==== Input rows ====

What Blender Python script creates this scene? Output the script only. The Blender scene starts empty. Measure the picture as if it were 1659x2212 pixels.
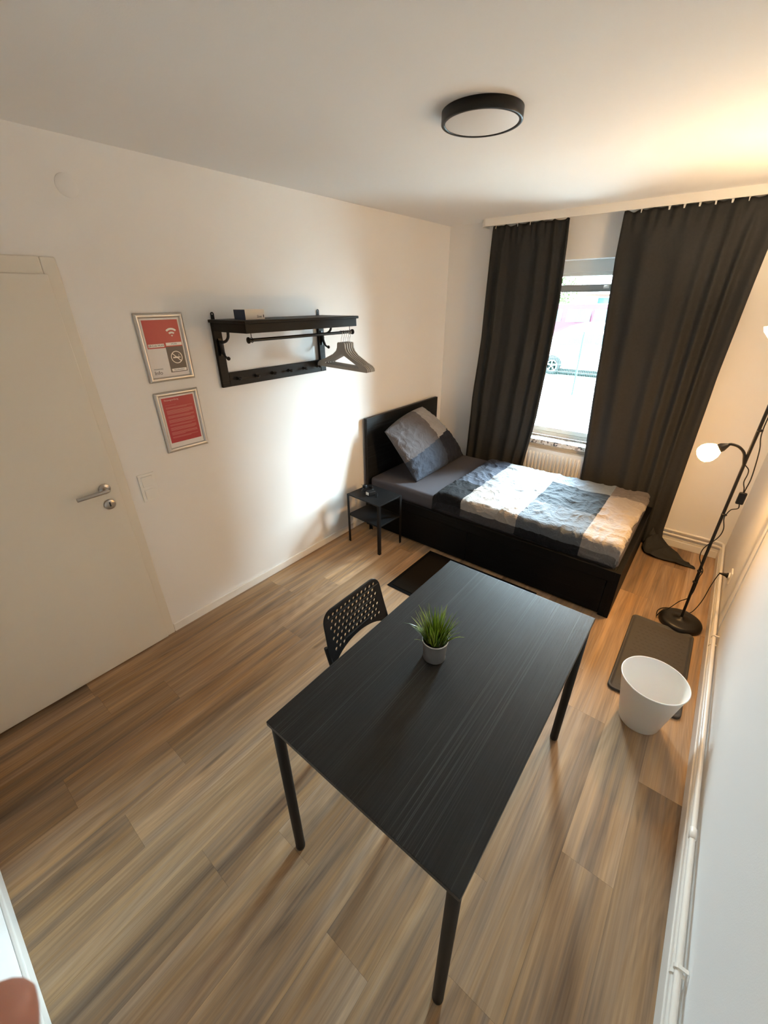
import bpy, bmesh, math, random
from mathutils import Vector, Matrix, noise
from math import sin, cos, pi, sqrt, radians
random.seed(7)
S = bpy.context.scene
COL = S.collection

# ------------------------------------------------------------------ materials
def nodes_of(m):
    m.use_nodes = True
    return m.node_tree.nodes, m.node_tree.links, m.node_tree.nodes['Principled BSDF']

def mat(name, col, rough=0.5, metal=0.0, spec=0.5, bump=0.0, bscale=200.0, vary=0.0, vscale=8.0, emit=None, estr=0.0, sss=0.0, coat=0.0):
    m = bpy.data.materials.new(name)
    N, L, b = nodes_of(m)
    b.inputs['Base Color'].default_value = (*col, 1)
    b.inputs['Roughness'].default_value = rough
    b.inputs['Metallic'].default_value = metal
    b.inputs['Specular IOR Level'].default_value = spec
    if coat: b.inputs['Coat Weight'].default_value = coat
    if sss:
        b.inputs['Subsurface Weight'].default_value = sss
        b.inputs['Subsurface Radius'].default_value = (0.01, 0.004, 0.002)
    tc = N.new('ShaderNodeTexCoord')
    if vary:
        n = N.new('ShaderNodeTexNoise'); n.inputs['Scale'].default_value = vscale; n.inputs['Detail'].default_value = 4
        L.new(tc.outputs['Object'], n.inputs['Vector'])
        mx = N.new('ShaderNodeMix'); mx.data_type = 'RGBA'
        mx.inputs[6].default_value = (*[c*(1-vary) for c in col], 1)
        mx.inputs[7].default_value = (*[min(1, c*(1+vary)) for c in col], 1)
        L.new(n.outputs['Fac'], mx.inputs[0]); L.new(mx.outputs[2], b.inputs['Base Color'])
    if bump:
        n = N.new('ShaderNodeTexNoise'); n.inputs['Scale'].default_value = bscale; n.inputs['Detail'].default_value = 3
        L.new(tc.outputs['Object'], n.inputs['Vector'])
        bp = N.new('ShaderNodeBump'); bp.inputs['Strength'].default_value = bump; bp.inputs['Distance'].default_value = 0.002
        L.new(n.outputs['Fac'], bp.inputs['Height']); L.new(bp.outputs['Normal'], b.inputs['Normal'])
    if emit:
        b.inputs['Emission Color'].default_value = (*emit, 1); b.inputs['Emission Strength'].default_value = estr
    return m

def wood_black(name, base, light, rough, scale_across, scale_along, axis, bumpd=0.4, spec=0.5):
    """dark stained wood with fine embossed grain along the given axis"""
    m = bpy.data.materials.new(name); N, L, b = nodes_of(m)
    tc = N.new('ShaderNodeTexCoord'); mp = N.new('ShaderNodeMapping')
    sc = [scale_across]*3; sc['xyz'.index(axis)] = scale_along
    mp.inputs['Scale'].default_value = sc
    L.new(tc.outputs['Object'], mp.inputs['Vector'])
    n = N.new('ShaderNodeTexNoise'); n.inputs['Scale'].default_value = 1; n.inputs['Detail'].default_value = 6; n.inputs['Roughness'].default_value = 0.7
    n.inputs['Distortion'].default_value = 0.3
    L.new(mp.outputs['Vector'], n.inputs['Vector'])
    r = N.new('ShaderNodeValToRGB')
    r.color_ramp.elements[0].position = 0.42; r.color_ramp.elements[0].color = (*base, 1)
    r.color_ramp.elements[1].position = 0.8; r.color_ramp.elements[1].color = (*light, 1)
    L.new(n.outputs['Fac'], r.inputs['Fac'])
    mp2 = N.new('ShaderNodeMapping'); sc2 = [scale_across*1.5]*3; sc2['xyz'.index(axis)] = scale_along*0.35; mp2.inputs['Scale'].default_value = sc2
    L.new(tc.outputs['Object'], mp2.inputs['Vector'])
    n2 = N.new('ShaderNodeTexNoise'); n2.inputs['Scale'].default_value = 1; n2.inputs['Detail'].default_value = 2; L.new(mp2.outputs['Vector'], n2.inputs['Vector'])
    mp3 = N.new('ShaderNodeMapping'); sc3 = [scale_across*0.06]*3; sc3['xyz'.index(axis)] = scale_along*0.12; mp3.inputs['Scale'].default_value = sc3
    L.new(tc.outputs['Object'], mp3.inputs['Vector'])
    n3 = N.new('ShaderNodeTexNoise'); n3.inputs['Scale'].default_value = 1; n3.inputs['Detail'].default_value = 1; L.new(mp3.outputs['Vector'], n3.inputs['Vector'])
    t2 = N.new('ShaderNodeMapRange'); t2.inputs['From Min'].default_value = 0.56; t2.inputs['From Max'].default_value = 0.66; L.new(n2.outputs['Fac'], t2.inputs['Value'])
    t3 = N.new('ShaderNodeMapRange'); t3.inputs['From Min'].default_value = 0.42; t3.inputs['From Max'].default_value = 0.62; L.new(n3.outputs['Fac'], t3.inputs['Value'])
    mm = N.new('ShaderNodeMath'); mm.operation = 'MULTIPLY'; L.new(t2.outputs['Result'], mm.inputs[0]); L.new(t3.outputs['Result'], mm.inputs[1])
    cm = N.new('ShaderNodeMix'); cm.data_type = 'RGBA'; L.new(mm.outputs[0], cm.inputs[0]); L.new(r.outputs['Color'], cm.inputs[6]); cm.inputs[7].default_value = (*[c*2.6 for c in light], 1)
    L.new(cm.outputs[2], b.inputs['Base Color'])
    mr = N.new('ShaderNodeMapRange'); mr.inputs['To Min'].default_value = rough-0.07; mr.inputs['To Max'].default_value = rough+0.1
    L.new(n.outputs['Fac'], mr.inputs['Value']); L.new(mr.outputs['Result'], b.inputs['Roughness'])
    bp = N.new('ShaderNodeBump'); bp.inputs['Strength'].default_value = bumpd; bp.inputs['Distance'].default_value = 0.0015
    L.new(n.outputs['Fac'], bp.inputs['Height']); L.new(bp.outputs['Normal'], b.inputs['Normal'])
    b.inputs['Specular IOR Level'].default_value = spec
    return m

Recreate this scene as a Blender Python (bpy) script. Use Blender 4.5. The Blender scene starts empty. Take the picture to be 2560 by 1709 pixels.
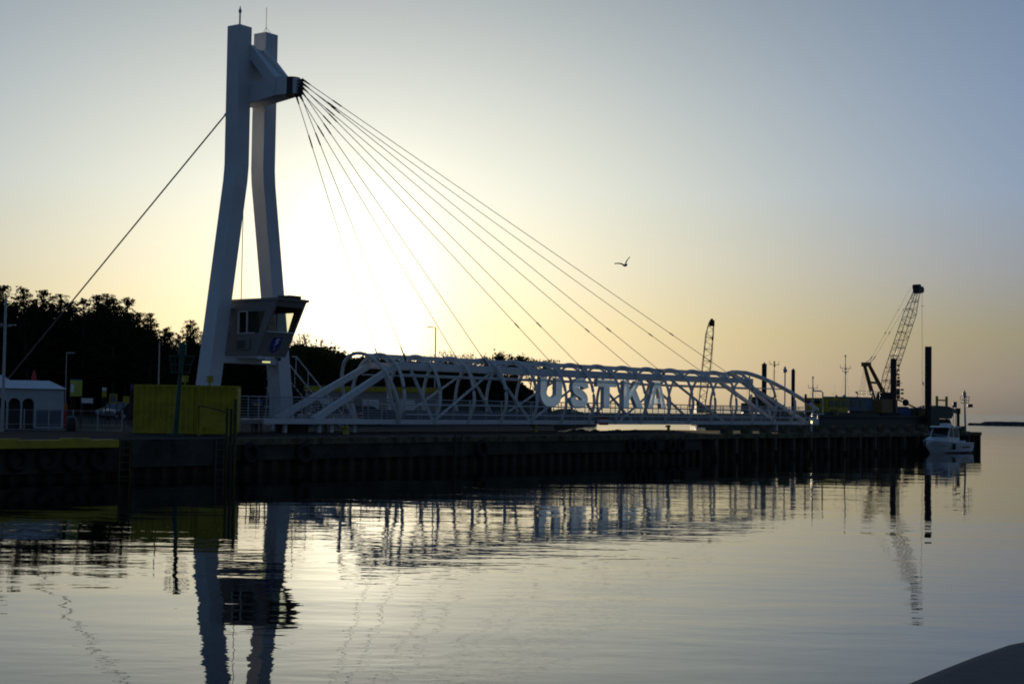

====

Exercise
Each record above should come back exactly the same, only without its pictures.

Correct response
What Blender Python script creates this scene? Output the script only. The Blender scene starts empty. Measure the picture as if it were 1659x2212 pixels.
import bpy, bmesh, math, random
from mathutils import Vector, Matrix, noise
from math import sin, cos, pi, sqrt, radians
random.seed(7)
S = bpy.context.scene
COL = S.collection

# ------------------------------------------------------------------ materials
def nodes_of(m):
    m.use_nodes = True
    return m.node_tree.nodes, m.node_tree.links, m.node_tree.nodes['Principled BSDF']

def mat(name, col, rough=0.5, metal=0.0, spec=0.5, bump=0.0, bscale=200.0, vary=0.0, vscale=8.0, emit=None, estr=0.0, sss=0.0, coat=0.0):
    m = bpy.data.materials.new(name)
    N, L, b = nodes_of(m)
    b.inputs['Base Color'].default_value = (*col, 1)
    b.inputs['Roughness'].default_value = rough
    b.inputs['Metallic'].default_value = metal
    b.inputs['Specular IOR Level'].default_value = spec
    if coat: b.inputs['Coat Weight'].default_value = coat
    if sss:
        b.inputs['Subsurface Weight'].default_value = sss
        b.inputs['Subsurface Radius'].default_value = (0.01, 0.004, 0.002)
    tc = N.new('ShaderNodeTexCoord')
    if vary:
        n = N.new('ShaderNodeTexNoise'); n.inputs['Scale'].default_value = vscale; n.inputs['Detail'].default_value = 4
        L.new(tc.outputs['Object'], n.inputs['Vector'])
        mx = N.new('ShaderNodeMix'); mx.data_type = 'RGBA'
        mx.inputs[6].default_value = (*[c*(1-vary) for c in col], 1)
        mx.inputs[7].default_value = (*[min(1, c*(1+vary)) for c in col], 1)
        L.new(n.outputs['Fac'], mx.inputs[0]); L.new(mx.outputs[2], b.inputs['Base Color'])
    if bump:
        n = N.new('ShaderNodeTexNoise'); n.inputs['Scale'].default_value = bscale; n.inputs['Detail'].default_value = 3
        L.new(tc.outputs['Object'], n.inputs['Vector'])
        bp = N.new('ShaderNodeBump'); bp.inputs['Strength'].default_value = bump; bp.inputs['Distance'].default_value = 0.002
        L.new(n.outputs['Fac'], bp.inputs['Height']); L.new(bp.outputs['Normal'], b.inputs['Normal'])
    if emit:
        b.inputs['Emission Color'].default_value = (*emit, 1); b.inputs['Emission Strength'].default_value = estr
    return m

def wood_black(name, base, light, rough, scale_across, scale_along, axis, bumpd=0.4, spec=0.5):
    """dark stained wood with fine embossed grain along the given axis"""
    m = bpy.data.materials.new(name); N, L, b = nodes_of(m)
    tc = N.new('ShaderNodeTexCoord'); mp = N.new('ShaderNodeMapping')
    sc = [scale_across]*3; sc['xyz'.index(axis)] = scale_along
    mp.inputs['Scale'].default_value = sc
    L.new(tc.outputs['Object'], mp.inputs['Vector'])
    n = N.new('ShaderNodeTexNoise'); n.inputs['Scale'].default_value = 1; n.inputs['Detail'].default_value = 6; n.inputs['Roughness'].default_value = 0.7
    n.inputs['Distortion'].default_value = 0.3
    L.new(mp.outputs['Vector'], n.inputs['Vector'])
    r = N.new('ShaderNodeValToRGB')
    r.color_ramp.elements[0].position = 0.42; r.color_ramp.elements[0].color = (*base, 1)
    r.color_ramp.elements[1].position = 0.8; r.color_ramp.elements[1].color = (*light, 1)
    L.new(n.outputs['Fac'], r.inputs['Fac'])
    mp2 = N.new('ShaderNodeMapping'); sc2 = [scale_across*1.5]*3; sc2['xyz'.index(axis)] = scale_along*0.35; mp2.inputs['Scale'].default_value = sc2
    L.new(tc.outputs['Object'], mp2.inputs['Vector'])
    n2 = N.new('ShaderNodeTexNoise'); n2.inputs['Scale'].default_value = 1; n2.inputs['Detail'].default_value = 2; L.new(mp2.outputs['Vector'], n2.inputs['Vector'])
    mp3 = N.new('ShaderNodeMapping'); sc3 = [scale_across*0.06]*3; sc3['xyz'.index(axis)] = scale_along*0.12; mp3.inputs['Scale'].default_value = sc3
    L.new(tc.outputs['Object'], mp3.inputs['Vector'])
    n3 = N.new('ShaderNodeTexNoise'); n3.inputs['Scale'].default_value = 1; n3.inputs['Detail'].default_value = 1; L.new(mp3.outputs['Vector'], n3.inputs['Vector'])
    t2 = N.new('ShaderNodeMapRange'); t2.inputs['From Min'].default_value = 0.56; t2.inputs['From Max'].default_value = 0.66; L.new(n2.outputs['Fac'], t2.inputs['Value'])
    t3 = N.new('ShaderNodeMapRange'); t3.inputs['From Min'].default_value = 0.42; t3.inputs['From Max'].default_value = 0.62; L.new(n3.outputs['Fac'], t3.inputs['Value'])
    mm = N.new('ShaderNodeMath'); mm.operation = 'MULTIPLY'; L.new(t2.outputs['Result'], mm.inputs[0]); L.new(t3.outputs['Result'], mm.inputs[1])
    cm = N.new('ShaderNodeMix'); cm.data_type = 'RGBA'; L.new(mm.outputs[0], cm.inputs[0]); L.new(r.outputs['Color'], cm.inputs[6]); cm.inputs[7].default_value = (*[c*2.6 for c in light], 1)
    L.new(cm.outputs[2], b.inputs['Base Color'])
    mr = N.new('ShaderNodeMapRange'); mr.inputs['To Min'].default_value = rough-0.07; mr.inputs['To Max'].default_value = rough+0.1
    L.new(n.outputs['Fac'], mr.inputs['Value']); L.new(mr.outputs['Result'], b.inputs['Roughness'])
    bp = N.new('ShaderNodeBump'); bp.inputs['Strength'].default_value = bumpd; bp.inputs['Distance'].default_value = 0.0015
    L.new(n.outputs['Fac'], bp.inputs['Height']); L.new(bp.outputs['Normal'], b.inputs['Normal'])
    b.inputs['Specular IOR Level'].default_value = spec
    return m

Recreate this scene as a Blender Python (bpy) script. Use Blender 4.5. The Blender scene starts empty. Take the picture to be 2560 by 1709 pixels.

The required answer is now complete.